==== Dataset excerpt ====
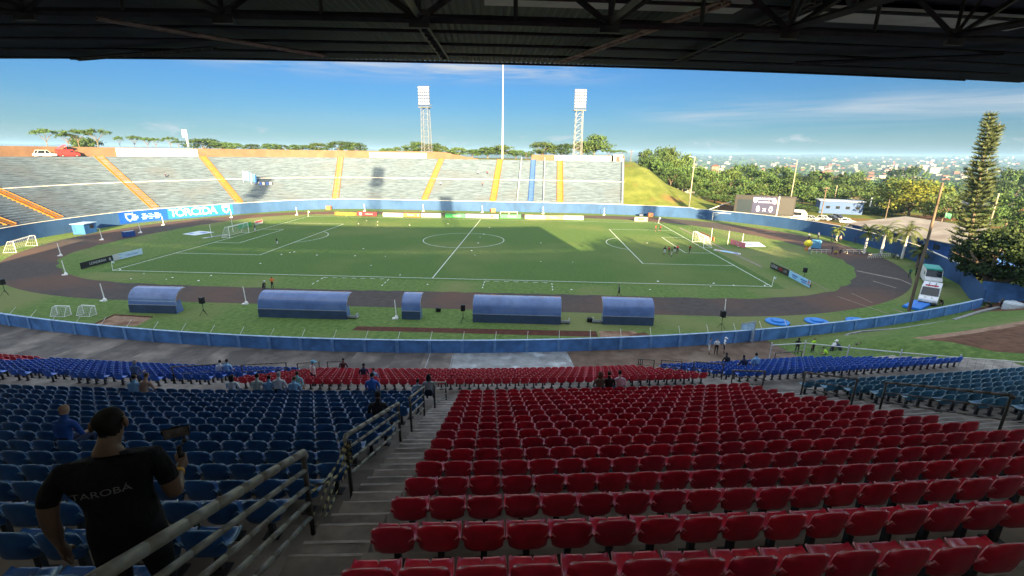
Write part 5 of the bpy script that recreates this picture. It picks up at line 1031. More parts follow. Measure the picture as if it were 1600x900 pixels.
for k_, px in enumerate((424, 428, 433, 437)):
    p, n_, t_ = terr_at(px, 9.6); r_ = thing('cloth_strip', f'small cloth tied on the terrace, {nth(k_ + 1)} right of the big flags', 'cloth', p, math.atan2(t_.y, t_.x)); b = MB(); b.box((0, -.1, .5), (.7, .06, .9)); b.build('cloth', [paint('strip_blue', (.03, .10, .40)), wp][k_ % 2], r_)
# ---------------------------------------------------------------- vegetation
def leafm(name, a, b2, rnd=.22): 
    m = M(name, a, .75, .3, .9, .2, c2=b2, rnd=rnd, lo=.38, hi=.62); return m
G1 = leafm('leaf_green', (.036, .078, .020), (.064, .116, .030)); G2 = leafm('leaf_dark', (.020, .042, .011), (.036, .066, .016)); G3 = leafm('leaf_olive', (.048, .084, .020), (.078, .120, .030)); G4 = leafm('leaf_gold', (.095, .112, .012), (.13, .14, .018)); G5 = leafm('leaf_pine', (.060, .088, .036), (.105, .130, .050)); G6 = leafm('leaf_shade', (.022, .044, .013), (.042, .070, .020)); G7 = leafm('frond', (.060, .092, .022), (.10, .125, .034))
BK = M('bark', (.13, .10, .075), .9, .3, 4, stretch=(1, 1, .3)); BW = M('whitewashed_trunk', (.62, .60, .56), .8, .12, 3)
def leaves(mb, c, rad, n, size, mats=(0, 0, 1), flat_=1.0, rs=rng):
    rad = np.array(rad, float) * (np.ones(3)); d = rs.normal(size=(n, 3)); d /= np.linalg.norm(d, axis=1)[:, None]; rr_ = rs.random(n) ** .45; P = np.array(c) + d * rr_[:, None] * rad
    A = rs.normal(size=(n, 3)); A /= np.linalg.norm(A, axis=1)[:, None]; B = np.cross(A, d + rs.normal(size=(n, 3)) * .6); B /= np.maximum(1e-6, np.linalg.norm(B, axis=1))[:, None]
    s = size * (.55 + .9 * rs.random(n))[:, None]; A = A * s * .5; B = B * s * .36; A[:, 2] *= flat_
    mi = mats[int(rs.integers(len(mats)))]; b0 = len(mb.v)
    V = np.stack([P - A, P + B, P + A, P - B], 1).reshape(-1, 3); mb.v += [tuple(v) for v in V.tolist()]; mb.f += [(b0 + 4 * i, b0 + 4 * i + 1, b0 + 4 * i + 2, b0 + 4 * i + 3) for i in range(n)]; mb.m += [mi] * n
def tree_mesh(seed, h, rad, form='round', leaf=.5, nc=46, per=46, mats=None, trunk=.32, fork=.3):
    rs = np.random.default_rng(seed); t = MB(); cr2 = MB(); tops = []
    fz = h * fork; t.tube((0, 0, -.5), (.05, .03, fz), trunk, trunk * .7, 7); nl = 6
    for i in range(nl):
        a = 2 * PI * i / nl + rs.random() * .7; sp = rad * (.45 + .25 * rs.random()); e = (sp * math.cos(a), sp * math.sin(a), fz + (h - fz) * (.45 + .3 * rs.random())); m = (e[0] * .45, e[1] * .45, fz + (e[2] - fz) * .62)
        t.tube((0, 0, fz - .2), m, trunk * .5, trunk * .3, 5); t.tube(m, e, trunk * .3, trunk * .1, 5); tops.append(e)
        for q in range(2): a2 = a + (q - .5) * 1.2; e2 = (m[0] + sp * .5 * math.cos(a2), m[1] + sp * .5 * math.sin(a2), m[2] + (h - fz) * .25); t.tube(m, e2, trunk * .2, trunk * .07, 4)
    for k in range(nc):
        a = rs.random() * 2 * PI; q = rs.random() ** .5
        if form == 'round': z = fz + (h - fz) * (.15 + .85 * rs.random()); w = rad * math.sqrt(max(.08, 1 - ((z - (fz + (h - fz) * .45)) / ((h - fz) * .62)) ** 2)); cs = rad * .30
        elif form == 'flat': z = h * (.86 + .12 * rs.random()) - h * .12 * q * q; w = rad; cs = rad * .22
        elif form == 'tall': z = fz * .6 + (h - fz * .6) * rs.random(); w = rad * (1 - .55 * abs((z - h * .5) / (h * .5))); cs = rad * .34
        c = (w * q * math.cos(a), w * q * math.sin(a), z); s_ = cs * (.65 + .7 * rs.random())
        leaves(cr2, c, (s_, s_, s_ * (.45 if form == 'flat' else .75)), per, leaf, rs=rs)
    return t.mesh('trunk', BK), cr2.mesh('crown', list(mats or (G1, G2)))
KIND = {'bush': tree_mesh(1, 9, 5.0, 'round', .62, 44, 44, (G1, G2)), 'broad': tree_mesh(2, 11, 6.5, 'round', .66, 56, 46, (G1, G3)), 'olive': tree_mesh(3, 9, 5.2, 'round', .6, 44, 44, (G3, G1)), 'dark': tree_mesh(4, 10, 5.6, 'round', .62, 48, 46, (G2, G1)), 'umbrella': tree_mesh(5, 8, 5.6, 'flat', .42, 34, 40, (G1, G2), .22, .42), 'tall': tree_mesh(6, 13, 4.4, 'tall', .62, 48, 46, (G1, G3)), 'gold': tree_mesh(7, 13, 9.0, 'round', .6, 110, 70, (G4, G3), .45, .22)}
KL = {'bush': 'bushy green tree', 'broad': 'broad green tree', 'olive': 'olive green tree', 'dark': 'dark green tree', 'umbrella': 'flat topped umbrella tree', 'tall': 'tall narrow green tree', 'gold': 'big golden green tree'}
def tree(kind, P, s, label, group=None, sz=None, rz=None):
    tm_, cm = KIND[kind]; r_ = thing(kind + '_tree' if kind not in ('tall', 'dark', 'gold', 'broad') else {'tall': 'tall_tree', 'dark': 'dark_tree', 'gold': 'mango_tree', 'broad': 'broad_tree'}[kind], label, 'tree', P, rz if rz is not None else random.random() * 6.28, group); r_.scale = (s, s, sz or s); link('trunk', tm_, r_); link('crown', cm, r_); return r_
def tpx(px, ptop, s_, kind, label, group=None, wpx=None, zg=None):
    """a tree whose top and width were measured on the photograph, at a distance s_ along the view axis, standing on the terrain"""
    p = dep(px, ptop, s_); g = H(p.x, p.y) if zg is None else zg; hh = p.z - g; base = {'bush': 9, 'broad': 11.4, 'olive': 9, 'dark': 10, 'umbrella': 8.3, 'tall': 13, 'gold': 13}[kind]; rad = {'bush': 5.6, 'broad': 7.4, 'olive': 5.9, 'dark': 6.3, 'umbrella': 6.4, 'tall': 5, 'gold': 10.5}[kind]
    sz = max(.25, hh / base); sxy = (wpx / 2 * s_ / FPX / rad) if wpx else sz
    return tree(kind, (p.x, p.y, g - .2), sxy, label, group, sz)
random.seed(21)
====
Report all lines of the data that include the word "were".

Write part 5 of the bpy script that recreates this picture. It picks up at line 1031. More parts follow. Measure the picture as if it were 1600x900 pixels.
    """a tree whose top and width were measured on the photograph, at a distance s_ along the view axis, standing on the terrain"""